Six years, 18 Chinese translators fluent in Bengali and a fair amount of passion.

That’s what it took for Rabindranath Tagore’s works – novels, essays, poems and plays – to be translated for the first time from Bengali into 16 million Chinese characters.
The 33 translated volumes were released on Thursday afternoon at a function at the China Radio International (CRI) office in Beijing, where Chinese students sang Tagore’s songs, elderly Chinese professors spoke of his humanism and the translators shared moments of their hard work.
The release was aimed at commemorating Tagore’s 155th birth anniversary on May 7.
Officially, it took six years but the groundwork began in 2009. “I got my first script to be translated when I was studying at Dacca University in 2009,” said Cao Yan Hua, deputy director of CRI’s Bengali department.
“The work actually began then,” said Cao, whose Bengali name is Shuborna.
Watch | Interview with one of the Chinese translators
In 2011, the Chinese government gave its stamp for the venture, making it a “Cultural Project” under the 12th five year plan, which meant it had to be completed between 2011 and 2015.

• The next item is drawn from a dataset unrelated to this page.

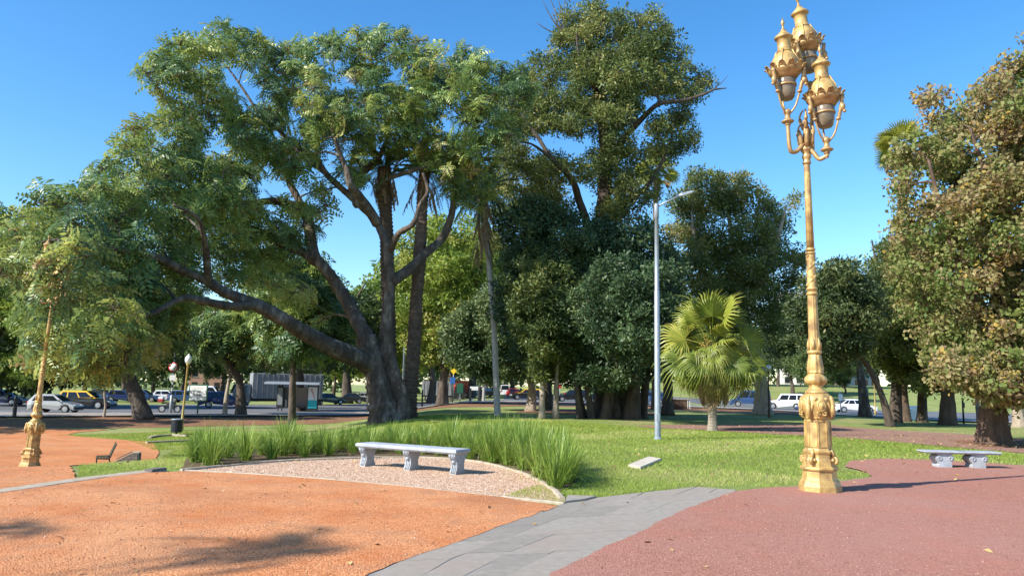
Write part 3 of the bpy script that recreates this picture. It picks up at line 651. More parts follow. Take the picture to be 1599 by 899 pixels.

It was. And in April, China’s biggest state-run printer, the People’s Publishing House, came out with the volumes.
But there were problems.
One, there was no Bengali-to-Chinese dictionary. So translators, Cao said, had to carefully translate thousands and thousands of words first from Bengali to English, and then from English to Chinese.
“When there were disagreements about the meanings, the group would meet. We had many such meetings,” she said.
The translators juggled the project with their day jobs. The money – 60 Yuan (Rs 600) for 1,000 Chinese words – was a pittance. But the passion made up for it.
About half the translators were current and retired Bengali experts of the CRI. Bengali experts from China’s national news agency Xinhua, the foreign ministry, the Communist Party’s party school and the People’s Liberation Army too were part of the project.
Shi Jing Wu, a retired CRI director now in his seventies, worked as a translator and an editor.
“I had translated Tagore before. But this was special. This was the first time we were translating from Bengali to Chinese. Except Tagore’s songs, we translated everything,” Shi said.
Tagore visited China three times in the 1920s and 1930s. But his visits were contentious, with eminent Chinese scholars of the time debating his philosophy and worldview.
“True, but his philosophy and humanism have stood the test of time. Besides being an author and a poet, he was an educationist who spoke and wrote about a world philosophy,” Shi told HT, adding he “spent some happy and proud times” doing the translation.
At 5000 Yuan (approximately Rs 50,000), the volumes are aimed at universities and institutions. But abridged versions of novels and collection of poems are available for 20 Yuan (Rs 200).